MATERIAL
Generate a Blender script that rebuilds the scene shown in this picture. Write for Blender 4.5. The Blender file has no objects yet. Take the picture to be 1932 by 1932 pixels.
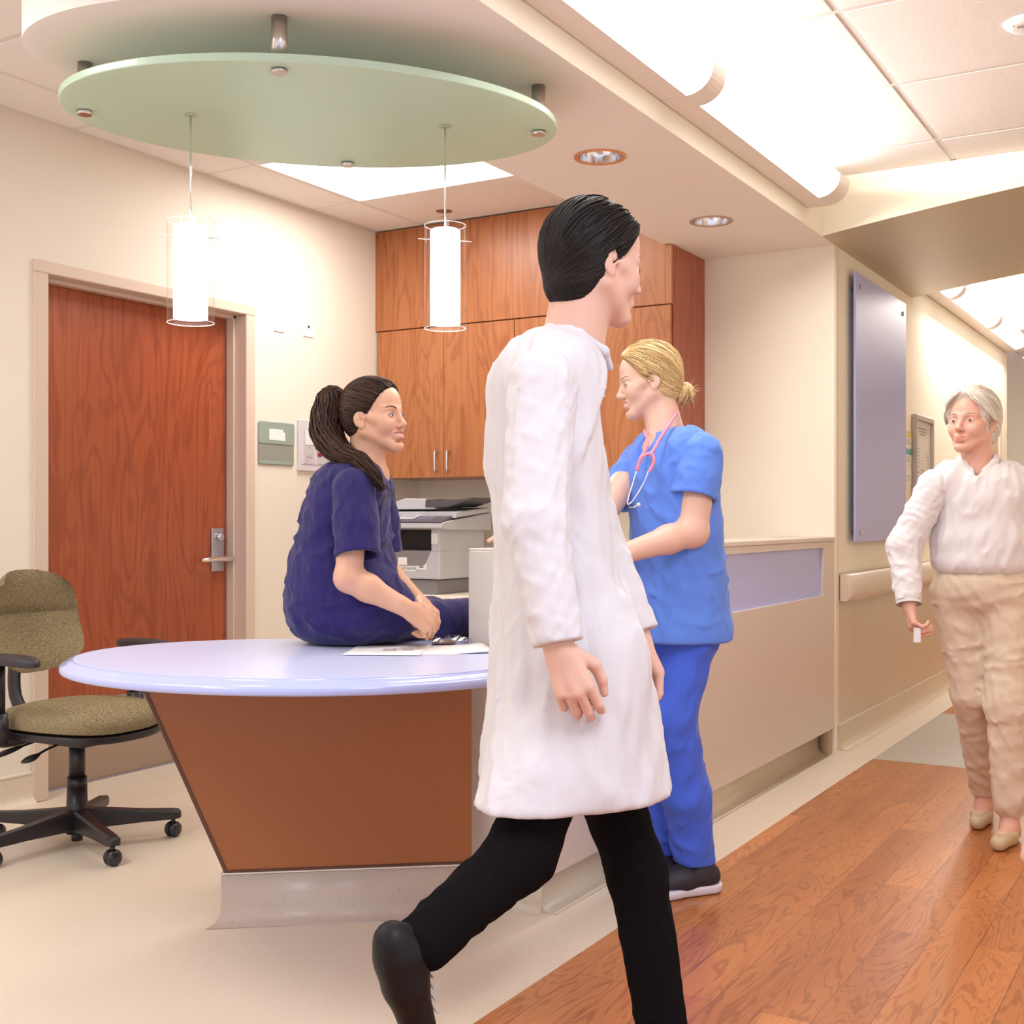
import bpy, bmesh, math, random
import numpy as np
from mathutils import Vector, Matrix, noise

random.seed(7)
SC = bpy.context.scene
COL = SC.collection

# ------------------------------------------------------------ camera, world, exposure
CAM_H = 1.14
YAW = math.radians(30.6)
FPX = 2305.0
cam_data = bpy.data.cameras.new('camera')
cam_data.sensor_width = 36.0
cam_data.sensor_fit = 'HORIZONTAL'
cam_data.lens = FPX / 1932.0 * 36.0
cam_data.shift_y = 13.0 / 1932.0
cam_data.clip_start = 0.05
cam = bpy.data.objects.new('camera', cam_data)
cam.location = (0, 0, CAM_H)
cam.rotation_euler = (math.radians(90), 0, YAW)
COL.objects.link(cam)
SC.camera = cam

SC.view_settings.view_transform = 'Standard'
SC.view_settings.look = 'None'
SC.view_settings.gamma = 1.0
SC.view_settings.use_curve_mapping = False
SC.view_settings.exposure = 0.15
try:
    SC.cycles.max_bounces = 8
    SC.cycles.diffuse_bounces = 5
    SC.cycles.glossy_bounces = 4
    SC.cycles.transparent_max_bounces = 12
    SC.cycles.sample_clamp_indirect = 6.0
    SC.cycles.use_denoising = True
    SC.cycles.caustics_reflective = False
    SC.cycles.caustics_refractive = False
except Exception:
    pass

world = bpy.data.worlds.new('daylight_lobby')
SC.world = world
world.use_nodes = True
bg = world.node_tree.nodes['Background']
bg.inputs[0].default_value = (0.82, 0.87, 1.0, 1)
bg.inputs[1].default_value = 1.3


def area(name, loc, rot, sx, sy, power, color=(1, 0.95, 0.88)):
    l = bpy.data.lights.new(name, 'AREA')
    l.shape = 'RECTANGLE'; l.size = sx; l.size_y = sy
    l.energy = power; l.color = color
    o = bpy.data.objects.new(name, l)
    o.location = loc; o.rotation_euler = rot
    COL.objects.link(o)
    return o


WARM = (1.0, 0.95, 0.90)
COOL = (0.84, 0.89, 1.0)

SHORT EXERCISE
Without the pictures, output the full listing exactly as it stands.

ANSWER TO THE PROBLEM
Generate a Blender script that rebuilds the scene shown in this picture. Write for Blender 4.5. The Blender file has no objects yet. Take the picture to be 1932 by 1932 pixels.
import bpy, bmesh, math, random
import numpy as np
from mathutils import Vector, Matrix, noise

random.seed(7)
SC = bpy.context.scene
COL = SC.collection

# ------------------------------------------------------------ camera, world, exposure
CAM_H = 1.14
YAW = math.radians(30.6)
FPX = 2305.0
cam_data = bpy.data.cameras.new('camera')
cam_data.sensor_width = 36.0
cam_data.sensor_fit = 'HORIZONTAL'
cam_data.lens = FPX / 1932.0 * 36.0
cam_data.shift_y = 13.0 / 1932.0
cam_data.clip_start = 0.05
cam = bpy.data.objects.new('camera', cam_data)
cam.location = (0, 0, CAM_H)
cam.rotation_euler = (math.radians(90), 0, YAW)
COL.objects.link(cam)
SC.camera = cam

SC.view_settings.view_transform = 'Standard'
SC.view_settings.look = 'None'
SC.view_settings.gamma = 1.0
SC.view_settings.use_curve_mapping = False
SC.view_settings.exposure = 0.15
try:
    SC.cycles.max_bounces = 8
    SC.cycles.diffuse_bounces = 5
    SC.cycles.glossy_bounces = 4
    SC.cycles.transparent_max_bounces = 12
    SC.cycles.sample_clamp_indirect = 6.0
    SC.cycles.use_denoising = True
    SC.cycles.caustics_reflective = False
    SC.cycles.caustics_refractive = False
except Exception:
    pass

world = bpy.data.worlds.new('daylight_lobby')
SC.world = world
world.use_nodes = True
bg = world.node_tree.nodes['Background']
bg.inputs[0].default_value = (0.82, 0.87, 1.0, 1)
bg.inputs[1].default_value = 1.3


def area(name, loc, rot, sx, sy, power, color=(1, 0.95, 0.88)):
    l = bpy.data.lights.new(name, 'AREA')
    l.shape = 'RECTANGLE'; l.size = sx; l.size_y = sy
    l.energy = power; l.color = color
    o = bpy.data.objects.new(name, l)
    o.location = loc; o.rotation_euler = rot
    COL.objects.link(o)
    return o


WARM = (1.0, 0.95, 0.90)
COOL = (0.84, 0.89, 1.0)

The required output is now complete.